THE REQUEST.
Return the line containing "Build this scene", the line containing "COL = S.collection", and every line between them, exactly as they stand. Output nothing else.

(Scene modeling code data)
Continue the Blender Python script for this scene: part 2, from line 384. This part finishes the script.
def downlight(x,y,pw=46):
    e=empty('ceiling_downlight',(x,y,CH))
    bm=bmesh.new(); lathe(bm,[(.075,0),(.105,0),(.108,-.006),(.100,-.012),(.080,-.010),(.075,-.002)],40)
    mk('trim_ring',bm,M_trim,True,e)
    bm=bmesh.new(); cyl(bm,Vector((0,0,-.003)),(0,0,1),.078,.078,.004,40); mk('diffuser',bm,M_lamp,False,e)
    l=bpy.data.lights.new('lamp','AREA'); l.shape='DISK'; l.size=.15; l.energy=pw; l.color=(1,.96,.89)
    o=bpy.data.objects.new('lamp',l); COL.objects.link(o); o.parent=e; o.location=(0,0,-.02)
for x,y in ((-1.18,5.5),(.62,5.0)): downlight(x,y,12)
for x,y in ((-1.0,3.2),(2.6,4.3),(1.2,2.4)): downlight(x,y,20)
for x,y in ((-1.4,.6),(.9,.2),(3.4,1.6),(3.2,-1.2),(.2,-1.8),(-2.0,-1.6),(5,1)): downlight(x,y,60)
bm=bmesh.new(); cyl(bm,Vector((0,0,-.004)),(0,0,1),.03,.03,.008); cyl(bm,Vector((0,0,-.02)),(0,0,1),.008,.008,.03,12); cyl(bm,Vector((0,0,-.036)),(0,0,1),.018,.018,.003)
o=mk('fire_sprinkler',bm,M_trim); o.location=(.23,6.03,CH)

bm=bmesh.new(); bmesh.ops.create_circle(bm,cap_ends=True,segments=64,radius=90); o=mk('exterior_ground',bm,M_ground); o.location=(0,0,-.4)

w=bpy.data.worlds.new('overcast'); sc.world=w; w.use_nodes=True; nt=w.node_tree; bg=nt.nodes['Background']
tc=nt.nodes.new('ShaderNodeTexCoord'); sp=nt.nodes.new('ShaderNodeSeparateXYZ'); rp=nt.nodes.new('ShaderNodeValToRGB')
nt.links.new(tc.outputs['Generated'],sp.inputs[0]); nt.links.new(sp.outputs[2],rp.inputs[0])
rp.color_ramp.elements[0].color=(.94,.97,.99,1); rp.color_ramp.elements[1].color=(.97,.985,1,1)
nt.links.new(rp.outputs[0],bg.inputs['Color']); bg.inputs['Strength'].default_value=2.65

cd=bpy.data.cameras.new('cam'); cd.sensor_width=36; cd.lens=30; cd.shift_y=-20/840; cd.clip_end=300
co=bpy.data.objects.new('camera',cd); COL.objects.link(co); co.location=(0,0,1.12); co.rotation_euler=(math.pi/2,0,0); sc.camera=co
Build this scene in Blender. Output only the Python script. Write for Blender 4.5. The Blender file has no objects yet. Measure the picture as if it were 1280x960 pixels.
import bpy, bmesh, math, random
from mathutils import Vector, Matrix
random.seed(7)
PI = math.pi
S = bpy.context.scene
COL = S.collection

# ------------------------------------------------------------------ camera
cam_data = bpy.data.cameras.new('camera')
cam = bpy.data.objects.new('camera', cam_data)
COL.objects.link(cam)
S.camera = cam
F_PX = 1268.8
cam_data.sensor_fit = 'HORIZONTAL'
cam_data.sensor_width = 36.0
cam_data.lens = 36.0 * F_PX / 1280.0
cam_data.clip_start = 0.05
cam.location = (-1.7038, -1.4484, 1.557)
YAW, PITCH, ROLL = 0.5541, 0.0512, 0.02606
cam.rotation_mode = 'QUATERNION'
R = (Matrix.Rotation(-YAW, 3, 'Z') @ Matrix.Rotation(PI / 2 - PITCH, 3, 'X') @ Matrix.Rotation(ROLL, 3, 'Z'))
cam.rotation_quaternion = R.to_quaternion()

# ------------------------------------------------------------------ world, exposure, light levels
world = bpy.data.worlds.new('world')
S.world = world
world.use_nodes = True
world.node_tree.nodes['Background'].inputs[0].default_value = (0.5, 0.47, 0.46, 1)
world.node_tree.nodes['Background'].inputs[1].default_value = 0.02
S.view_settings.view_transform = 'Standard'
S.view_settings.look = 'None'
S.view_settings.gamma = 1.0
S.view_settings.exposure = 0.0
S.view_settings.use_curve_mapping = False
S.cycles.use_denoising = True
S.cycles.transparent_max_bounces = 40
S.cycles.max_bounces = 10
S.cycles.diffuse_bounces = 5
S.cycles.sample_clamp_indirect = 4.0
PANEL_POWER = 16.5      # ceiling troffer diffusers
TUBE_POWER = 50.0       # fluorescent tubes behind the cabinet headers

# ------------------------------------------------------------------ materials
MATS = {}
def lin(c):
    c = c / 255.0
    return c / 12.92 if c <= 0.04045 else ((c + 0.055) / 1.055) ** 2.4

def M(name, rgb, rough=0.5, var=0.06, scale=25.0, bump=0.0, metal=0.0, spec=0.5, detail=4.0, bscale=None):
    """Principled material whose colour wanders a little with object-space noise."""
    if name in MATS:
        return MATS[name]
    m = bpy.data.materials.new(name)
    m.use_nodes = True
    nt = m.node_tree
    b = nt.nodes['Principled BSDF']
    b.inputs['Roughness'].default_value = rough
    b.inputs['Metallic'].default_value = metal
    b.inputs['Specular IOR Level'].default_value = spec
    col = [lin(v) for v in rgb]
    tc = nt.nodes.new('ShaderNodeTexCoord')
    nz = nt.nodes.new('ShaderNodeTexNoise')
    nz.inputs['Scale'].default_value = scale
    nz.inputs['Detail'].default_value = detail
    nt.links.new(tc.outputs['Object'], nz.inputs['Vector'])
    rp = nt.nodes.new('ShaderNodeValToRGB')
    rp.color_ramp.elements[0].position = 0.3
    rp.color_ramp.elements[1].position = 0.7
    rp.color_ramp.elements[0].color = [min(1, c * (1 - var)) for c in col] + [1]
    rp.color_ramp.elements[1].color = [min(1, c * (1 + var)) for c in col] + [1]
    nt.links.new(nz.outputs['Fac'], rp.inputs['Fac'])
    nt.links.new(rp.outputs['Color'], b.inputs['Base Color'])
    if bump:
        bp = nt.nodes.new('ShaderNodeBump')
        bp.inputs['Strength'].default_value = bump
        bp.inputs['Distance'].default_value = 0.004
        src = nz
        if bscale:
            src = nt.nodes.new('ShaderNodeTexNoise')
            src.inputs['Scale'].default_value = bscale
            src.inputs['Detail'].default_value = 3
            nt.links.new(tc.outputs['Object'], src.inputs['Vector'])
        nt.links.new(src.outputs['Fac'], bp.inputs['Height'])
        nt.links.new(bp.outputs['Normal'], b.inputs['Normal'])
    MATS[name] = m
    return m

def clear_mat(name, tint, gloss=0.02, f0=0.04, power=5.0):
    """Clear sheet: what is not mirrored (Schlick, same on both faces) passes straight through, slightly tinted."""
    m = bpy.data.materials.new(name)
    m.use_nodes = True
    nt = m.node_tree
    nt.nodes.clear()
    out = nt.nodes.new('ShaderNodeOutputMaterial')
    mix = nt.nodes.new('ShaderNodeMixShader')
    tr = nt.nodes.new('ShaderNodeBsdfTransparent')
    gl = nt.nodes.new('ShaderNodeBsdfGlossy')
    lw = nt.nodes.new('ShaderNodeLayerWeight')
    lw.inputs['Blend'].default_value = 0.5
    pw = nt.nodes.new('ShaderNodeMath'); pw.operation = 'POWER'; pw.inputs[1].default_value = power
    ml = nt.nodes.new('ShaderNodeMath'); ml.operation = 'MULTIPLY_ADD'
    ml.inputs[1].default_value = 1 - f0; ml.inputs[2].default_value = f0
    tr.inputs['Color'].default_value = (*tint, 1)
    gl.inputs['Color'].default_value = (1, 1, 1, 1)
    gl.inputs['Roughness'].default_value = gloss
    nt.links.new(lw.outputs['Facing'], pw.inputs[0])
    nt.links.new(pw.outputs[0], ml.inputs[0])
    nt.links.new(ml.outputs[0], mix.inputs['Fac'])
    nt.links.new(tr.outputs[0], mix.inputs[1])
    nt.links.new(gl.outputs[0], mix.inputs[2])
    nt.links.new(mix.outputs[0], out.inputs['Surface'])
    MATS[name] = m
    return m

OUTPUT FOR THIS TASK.
Build this scene in Blender. Output only the Python script. Write for Blender 4.5. The Blender file has no objects yet. Measure the picture as if it were 1280x960 pixels.
import bpy, bmesh, math, random
from mathutils import Vector, Matrix
random.seed(7)
PI = math.pi
S = bpy.context.scene
COL = S.collection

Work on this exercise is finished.